Au-delà des chroniques et des réactions qu’elles ont soulevées, il y a eu toutes ces rencontres que j’ai eu le privilège de vivre : avec des vedettes, des penseurs, des créateurs, des intellectuels, des acteurs, des politiciens ou leur tendre épouse, mais aussi avec des gens anonymes, mais non moins lumineux.

Je pense à ces deux courageuses jeunes femmes séquestrées et violées par Agostino Ferreira qui ont accepté de me raconter leur terrible histoire, à celui que j’avais surnommé Joe Scanner Ledoux, capable de capter avec son scanner les conversations sur cellulaire des députés de l’Assemblée nationale, ou encore à ces deux trans, l’une notaire et l’autre représentante en construction, croisées en larmes au cinéma et qui m’avaient suivie au Dunkin’ Donuts pour me raconter leur vie.

Le métier de journaliste est palpitant, dopé à l’adrénaline, qui nous entraîne dans des lieux où on n’irait pas normalement et nous pousse aux premières loges des évènements avant de nous ramener chaque jour au bercail, au cœur de la salle de rédaction.

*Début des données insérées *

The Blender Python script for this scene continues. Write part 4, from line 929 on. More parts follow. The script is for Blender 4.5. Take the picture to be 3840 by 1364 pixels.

Celle de La Presse a été, pour moi, un point de chute et un milieu de vie, de collégialité, de fraternité, un milieu foisonnant où j’ai vu défiler une ribambelle de patrons, certains que j’ai adorés, d’autres un peu moins, où j’ai discuté, débattu, argumenté, parlé trop fort, beaucoup rigolé, potiné sur tout et rien, et où j’en ai aussi profité pour m’informer et obtenir de mes camarades enquêteurs ou correspondants le petit détail important, croustillant et pas publiable.

Cette joyeuse interaction, que j’ai tant pratiquée avec mes camarades des arts comme du général, va me manquer. Tellement.

Pendant 26 ans, La Presse a été ma maison et mon ancre. On a tous besoin d’une ancre dans la vie, jusqu’au jour où on découvre que cette ancre est aussi une laisse qui nous serre un peu trop fort autour du cou. Pour moi, le temps est venu d’enlever la laisse et d’aller jouer dans le trafic voir si j’y suis. Mais ne vous méprenez pas. Je ne prends pas ma retraite. Ce n’est pas une voix qui s’éteint. C’est une voix qui change de voie. Désolée, mais vous n’en avez pas fini avec moi. Allez, je vous embrasse. Au revoir et à bientôt.